O processo de descentralização, que o Governo tem vindo a concretizar, tem muitos dilemas que, mais cedo do que tarde, se vão revelar. Desde logo, há um problema que se prende com a transferência universal das competências, o que leva a um tratamento semelhante das câmaras piquenas e das câmaras enormes. Não houve uma ponderação completa das redes nem dos ganhos que essa deslocação de recursos deveria ter obrigado a estudar a priori.

E também foram transferidas responsabilidades que deveriam ser das regiões que um dia virão a ser criadas, porque fazia sentido uma visão de conjunto, uma leitura ampla da eficiência da despesa pública.

Mas o processo não contestou a organização intermunicipal e isso interessa, também, para o caminho que queremos seguir nos universos político e partidário.

Dois passos já deveriam ter sido dados. O primeiro passo, mesmo que se possa considerar simbólico, deveria ser a mudança de designação das Comunidades Intermunicipais para Distritos, novos distritos, mas atualizando o artigo 291º da CRP; o segundo passo deveria ser o da adequação dos círculos eleitorais a esses novos/outros Distritos ou CIM’s.

Seguindo as notícias, parece que o PS terá impedido a densificação dos artigos 149º e 150º da CRP no sentido de ser assegurada a adequação futura dos círculos eleitorais e mantendo-os exteriores a toda a nova realidade regional e infra regional que se vem construindo.

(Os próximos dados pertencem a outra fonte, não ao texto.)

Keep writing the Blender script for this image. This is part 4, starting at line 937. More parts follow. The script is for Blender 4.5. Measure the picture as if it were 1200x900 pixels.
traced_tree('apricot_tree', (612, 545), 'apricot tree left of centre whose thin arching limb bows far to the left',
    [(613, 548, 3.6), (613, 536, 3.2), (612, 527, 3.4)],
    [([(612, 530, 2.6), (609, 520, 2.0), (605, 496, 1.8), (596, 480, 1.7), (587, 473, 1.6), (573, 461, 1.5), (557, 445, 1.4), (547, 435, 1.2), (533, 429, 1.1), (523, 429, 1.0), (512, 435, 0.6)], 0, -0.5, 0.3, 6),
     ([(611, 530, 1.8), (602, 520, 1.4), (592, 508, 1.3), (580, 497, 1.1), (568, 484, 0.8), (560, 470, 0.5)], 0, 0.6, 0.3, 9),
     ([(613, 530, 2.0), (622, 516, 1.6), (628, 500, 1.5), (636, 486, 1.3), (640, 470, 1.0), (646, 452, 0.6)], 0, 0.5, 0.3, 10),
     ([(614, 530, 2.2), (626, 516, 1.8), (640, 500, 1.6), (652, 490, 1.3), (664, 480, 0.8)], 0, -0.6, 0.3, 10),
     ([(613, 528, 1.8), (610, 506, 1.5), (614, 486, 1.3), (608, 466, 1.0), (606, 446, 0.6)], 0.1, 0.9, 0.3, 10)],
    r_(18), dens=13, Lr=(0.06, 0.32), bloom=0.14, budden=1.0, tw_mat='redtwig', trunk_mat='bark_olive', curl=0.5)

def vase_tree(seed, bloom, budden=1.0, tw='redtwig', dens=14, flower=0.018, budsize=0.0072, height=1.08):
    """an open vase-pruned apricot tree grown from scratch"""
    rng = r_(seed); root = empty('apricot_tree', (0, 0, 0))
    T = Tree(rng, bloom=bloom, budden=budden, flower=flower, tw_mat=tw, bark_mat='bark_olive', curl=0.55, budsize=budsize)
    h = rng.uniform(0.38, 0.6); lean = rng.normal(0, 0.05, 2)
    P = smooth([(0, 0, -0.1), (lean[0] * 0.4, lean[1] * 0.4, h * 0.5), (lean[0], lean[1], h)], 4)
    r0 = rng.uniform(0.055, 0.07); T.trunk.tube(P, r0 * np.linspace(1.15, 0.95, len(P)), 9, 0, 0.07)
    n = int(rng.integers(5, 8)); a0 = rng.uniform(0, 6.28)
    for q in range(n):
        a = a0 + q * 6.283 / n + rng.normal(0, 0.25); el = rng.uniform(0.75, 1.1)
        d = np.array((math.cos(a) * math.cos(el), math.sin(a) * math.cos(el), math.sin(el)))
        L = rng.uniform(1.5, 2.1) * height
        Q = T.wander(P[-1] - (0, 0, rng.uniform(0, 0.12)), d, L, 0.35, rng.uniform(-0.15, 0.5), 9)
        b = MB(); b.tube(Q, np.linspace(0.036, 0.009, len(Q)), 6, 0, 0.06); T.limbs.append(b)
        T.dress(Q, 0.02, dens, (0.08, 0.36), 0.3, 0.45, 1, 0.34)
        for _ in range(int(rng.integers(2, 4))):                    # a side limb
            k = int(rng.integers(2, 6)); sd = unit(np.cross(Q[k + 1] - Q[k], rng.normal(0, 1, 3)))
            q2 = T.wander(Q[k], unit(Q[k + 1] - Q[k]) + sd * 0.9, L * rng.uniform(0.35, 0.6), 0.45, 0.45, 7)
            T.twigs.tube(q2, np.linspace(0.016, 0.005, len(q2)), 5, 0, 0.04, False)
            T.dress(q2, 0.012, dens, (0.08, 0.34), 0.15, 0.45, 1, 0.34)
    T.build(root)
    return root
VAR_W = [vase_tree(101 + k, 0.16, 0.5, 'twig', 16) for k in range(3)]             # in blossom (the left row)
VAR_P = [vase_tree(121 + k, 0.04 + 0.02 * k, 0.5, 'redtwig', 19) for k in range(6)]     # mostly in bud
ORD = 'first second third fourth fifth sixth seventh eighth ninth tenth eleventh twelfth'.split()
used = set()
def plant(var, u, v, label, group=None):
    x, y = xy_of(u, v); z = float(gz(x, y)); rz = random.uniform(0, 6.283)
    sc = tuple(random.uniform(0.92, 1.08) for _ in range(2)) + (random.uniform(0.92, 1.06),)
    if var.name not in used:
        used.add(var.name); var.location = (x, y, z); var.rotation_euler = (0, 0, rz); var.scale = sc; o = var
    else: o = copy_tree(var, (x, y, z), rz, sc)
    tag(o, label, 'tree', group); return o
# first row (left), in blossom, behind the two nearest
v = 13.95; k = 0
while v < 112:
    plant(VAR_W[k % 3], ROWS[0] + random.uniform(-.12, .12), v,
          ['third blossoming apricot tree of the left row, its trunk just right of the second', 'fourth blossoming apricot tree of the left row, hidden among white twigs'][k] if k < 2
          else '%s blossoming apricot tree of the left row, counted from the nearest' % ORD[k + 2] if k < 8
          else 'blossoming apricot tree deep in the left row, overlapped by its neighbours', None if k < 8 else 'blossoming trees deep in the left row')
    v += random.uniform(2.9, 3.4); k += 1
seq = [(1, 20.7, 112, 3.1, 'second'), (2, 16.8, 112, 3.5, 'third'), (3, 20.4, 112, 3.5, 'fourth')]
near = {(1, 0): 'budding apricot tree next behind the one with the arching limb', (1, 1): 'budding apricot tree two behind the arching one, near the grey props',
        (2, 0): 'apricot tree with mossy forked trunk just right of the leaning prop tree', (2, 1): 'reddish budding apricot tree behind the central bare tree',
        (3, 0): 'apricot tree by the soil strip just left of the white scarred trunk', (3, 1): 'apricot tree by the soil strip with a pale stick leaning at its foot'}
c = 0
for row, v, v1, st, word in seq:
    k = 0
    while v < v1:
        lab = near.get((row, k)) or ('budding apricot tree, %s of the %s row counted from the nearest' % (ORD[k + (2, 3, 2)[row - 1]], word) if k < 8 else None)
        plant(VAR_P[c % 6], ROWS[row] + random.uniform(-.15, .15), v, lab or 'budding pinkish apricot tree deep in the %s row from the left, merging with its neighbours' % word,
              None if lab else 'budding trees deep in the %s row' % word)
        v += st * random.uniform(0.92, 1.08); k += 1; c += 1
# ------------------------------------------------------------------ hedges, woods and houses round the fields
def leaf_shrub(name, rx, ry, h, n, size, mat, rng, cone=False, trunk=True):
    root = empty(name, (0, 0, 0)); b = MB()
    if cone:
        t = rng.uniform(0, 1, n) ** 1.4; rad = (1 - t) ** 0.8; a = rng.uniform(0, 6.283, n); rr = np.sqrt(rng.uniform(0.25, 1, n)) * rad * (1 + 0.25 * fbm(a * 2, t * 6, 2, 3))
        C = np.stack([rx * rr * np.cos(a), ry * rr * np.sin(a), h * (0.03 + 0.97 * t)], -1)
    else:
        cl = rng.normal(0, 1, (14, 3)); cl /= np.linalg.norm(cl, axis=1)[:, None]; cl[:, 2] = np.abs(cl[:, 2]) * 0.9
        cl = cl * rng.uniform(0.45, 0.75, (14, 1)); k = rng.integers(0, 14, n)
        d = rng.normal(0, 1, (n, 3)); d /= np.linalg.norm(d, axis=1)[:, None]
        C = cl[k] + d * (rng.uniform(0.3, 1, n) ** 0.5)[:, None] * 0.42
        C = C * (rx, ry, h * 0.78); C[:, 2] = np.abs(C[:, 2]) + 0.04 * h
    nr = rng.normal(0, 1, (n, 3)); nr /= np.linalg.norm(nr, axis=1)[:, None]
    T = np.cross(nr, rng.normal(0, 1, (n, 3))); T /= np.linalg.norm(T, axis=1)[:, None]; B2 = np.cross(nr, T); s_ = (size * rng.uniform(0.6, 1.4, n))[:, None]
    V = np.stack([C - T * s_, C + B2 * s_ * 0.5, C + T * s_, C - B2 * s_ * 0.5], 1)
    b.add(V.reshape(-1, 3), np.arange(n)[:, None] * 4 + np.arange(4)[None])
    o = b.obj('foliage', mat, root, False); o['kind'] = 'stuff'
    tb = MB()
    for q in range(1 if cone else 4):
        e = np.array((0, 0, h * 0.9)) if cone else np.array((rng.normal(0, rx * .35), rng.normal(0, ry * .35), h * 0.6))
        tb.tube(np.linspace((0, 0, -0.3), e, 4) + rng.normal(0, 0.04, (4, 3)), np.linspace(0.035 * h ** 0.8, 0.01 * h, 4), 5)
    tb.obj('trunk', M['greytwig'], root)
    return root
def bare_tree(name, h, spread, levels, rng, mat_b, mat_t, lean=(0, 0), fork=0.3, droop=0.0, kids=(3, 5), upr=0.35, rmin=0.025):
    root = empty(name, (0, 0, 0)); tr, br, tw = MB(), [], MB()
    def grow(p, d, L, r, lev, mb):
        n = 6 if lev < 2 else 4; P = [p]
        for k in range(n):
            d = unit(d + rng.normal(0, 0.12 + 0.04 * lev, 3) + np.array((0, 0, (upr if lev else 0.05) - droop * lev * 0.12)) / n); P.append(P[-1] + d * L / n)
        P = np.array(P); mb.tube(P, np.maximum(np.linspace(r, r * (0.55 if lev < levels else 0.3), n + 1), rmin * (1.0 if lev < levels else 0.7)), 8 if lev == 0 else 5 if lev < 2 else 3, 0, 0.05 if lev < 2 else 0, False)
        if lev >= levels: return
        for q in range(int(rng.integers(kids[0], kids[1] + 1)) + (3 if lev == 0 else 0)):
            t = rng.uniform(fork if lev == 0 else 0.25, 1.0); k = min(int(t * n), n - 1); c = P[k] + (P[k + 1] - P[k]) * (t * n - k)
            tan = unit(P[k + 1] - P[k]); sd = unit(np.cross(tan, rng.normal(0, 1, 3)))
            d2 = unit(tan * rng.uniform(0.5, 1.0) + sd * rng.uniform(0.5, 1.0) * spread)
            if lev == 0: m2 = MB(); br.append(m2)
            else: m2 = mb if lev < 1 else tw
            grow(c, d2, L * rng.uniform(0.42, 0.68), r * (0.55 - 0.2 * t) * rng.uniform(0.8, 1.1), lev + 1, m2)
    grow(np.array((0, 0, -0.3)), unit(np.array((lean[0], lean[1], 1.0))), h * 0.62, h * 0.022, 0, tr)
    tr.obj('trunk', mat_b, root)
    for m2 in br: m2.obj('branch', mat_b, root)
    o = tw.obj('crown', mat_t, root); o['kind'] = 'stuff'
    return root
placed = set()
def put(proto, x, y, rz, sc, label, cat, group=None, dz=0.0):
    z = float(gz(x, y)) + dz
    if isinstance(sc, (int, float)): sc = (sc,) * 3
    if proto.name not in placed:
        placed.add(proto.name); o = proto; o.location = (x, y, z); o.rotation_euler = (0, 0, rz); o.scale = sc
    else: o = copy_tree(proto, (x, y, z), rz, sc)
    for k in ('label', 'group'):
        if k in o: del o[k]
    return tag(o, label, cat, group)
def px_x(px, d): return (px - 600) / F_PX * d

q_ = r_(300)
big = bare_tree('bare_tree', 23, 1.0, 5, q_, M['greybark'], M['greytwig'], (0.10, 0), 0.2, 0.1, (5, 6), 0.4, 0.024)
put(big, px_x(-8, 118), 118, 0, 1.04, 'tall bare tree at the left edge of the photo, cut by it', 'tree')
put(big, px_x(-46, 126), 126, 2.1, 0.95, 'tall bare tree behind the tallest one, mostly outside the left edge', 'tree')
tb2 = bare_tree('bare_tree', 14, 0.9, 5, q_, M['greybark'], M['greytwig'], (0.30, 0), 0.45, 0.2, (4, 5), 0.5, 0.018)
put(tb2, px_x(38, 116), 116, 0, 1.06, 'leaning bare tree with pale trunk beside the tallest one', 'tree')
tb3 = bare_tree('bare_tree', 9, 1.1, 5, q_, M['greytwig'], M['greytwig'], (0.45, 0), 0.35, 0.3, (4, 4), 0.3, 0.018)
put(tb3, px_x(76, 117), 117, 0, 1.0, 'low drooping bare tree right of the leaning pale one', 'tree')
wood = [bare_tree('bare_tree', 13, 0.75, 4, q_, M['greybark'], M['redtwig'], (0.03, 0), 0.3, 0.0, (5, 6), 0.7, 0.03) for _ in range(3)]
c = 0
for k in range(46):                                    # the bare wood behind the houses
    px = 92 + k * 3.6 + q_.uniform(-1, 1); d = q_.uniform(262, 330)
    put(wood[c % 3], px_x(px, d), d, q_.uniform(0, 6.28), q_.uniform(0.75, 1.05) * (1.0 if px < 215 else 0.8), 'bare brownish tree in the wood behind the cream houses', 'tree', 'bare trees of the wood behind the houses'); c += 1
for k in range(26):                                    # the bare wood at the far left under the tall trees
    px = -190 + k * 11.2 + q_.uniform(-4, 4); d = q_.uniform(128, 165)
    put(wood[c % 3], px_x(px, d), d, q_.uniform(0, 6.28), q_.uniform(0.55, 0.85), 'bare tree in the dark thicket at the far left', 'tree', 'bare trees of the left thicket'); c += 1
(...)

Ora, se assim vier a ser, perderemos uma bela oportunidade para fecharmos, com lógica, a descentralização de António Costa. E quando voltaremos a ter outra ocasião?

Sendo militante da causa da limitação dos mandatos dos deputados, não sou defensor, por agora, de uma reponderação do número de parlamentares, mas sou apologista de uma revisão da lei eleitoral para a Assembleia da República, seguinte às benfeitorias constitucionais, que contemple as atuais NUT’s III (Distritos no futuro) enquanto círculos eleitorais. E vou mais além, também deveríamos considerar que os círculos/NUT’s só poderiam eleger entre dois e cinco deputados e, por isso, as NUT’s III também deveriam ser subdivididas em círculos ainda mais pequenos.

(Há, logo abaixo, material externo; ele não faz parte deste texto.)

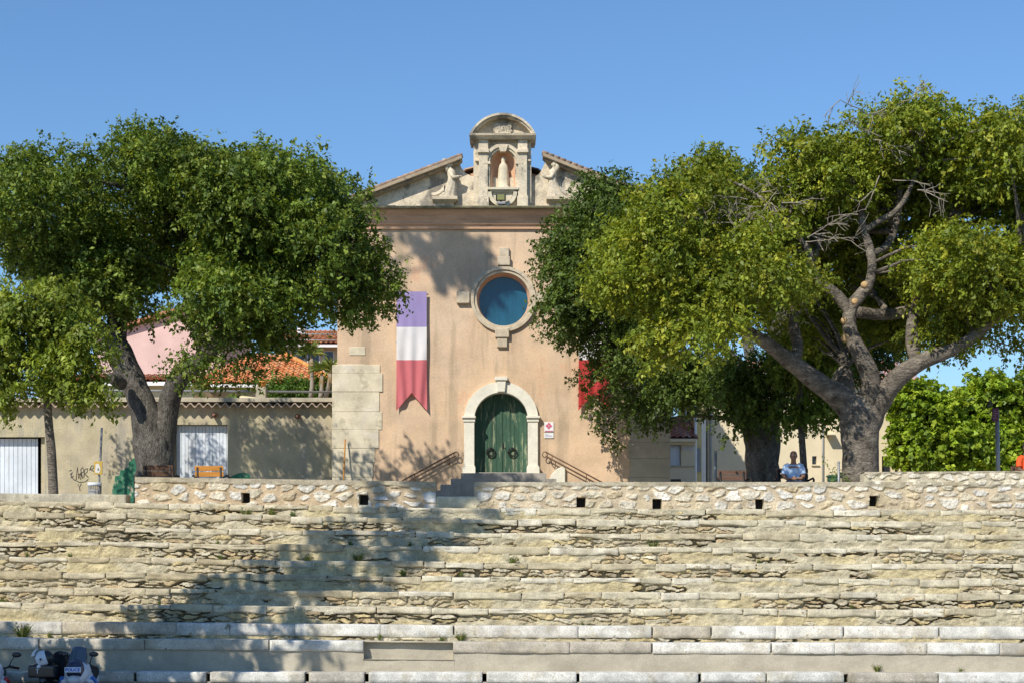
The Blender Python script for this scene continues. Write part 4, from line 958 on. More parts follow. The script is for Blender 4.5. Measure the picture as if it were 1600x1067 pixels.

Claro está, com esta nova realidade, e não havendo um círculo de apuramento nacional, os pequenos partidos poderiam perder uma parte dos seus eleitos, mas ganhar-se-ia na ligação entre eleitos e eleitores e, muito mais relevante, ganhar-se-ia em governabilidade, coisa que não é de somenos nos tempos que vivemos e, principalmente, nos que se antecipam.

Tentei encontrar uma razão para que o PS não tivesse querido mexer nos círculos. Só encontrei duas possibilidades: ou Costa não quer levar tão longe a sua descentralização; ou alguém anda nas suas costas a tratar dos trabalhos da revisão constitucional sem ter a dimensão correta do que hoje se anseia no país. Numa ou noutra das situações o líder do PS tem ainda uma última palavra. Espero que seja no sentido certo.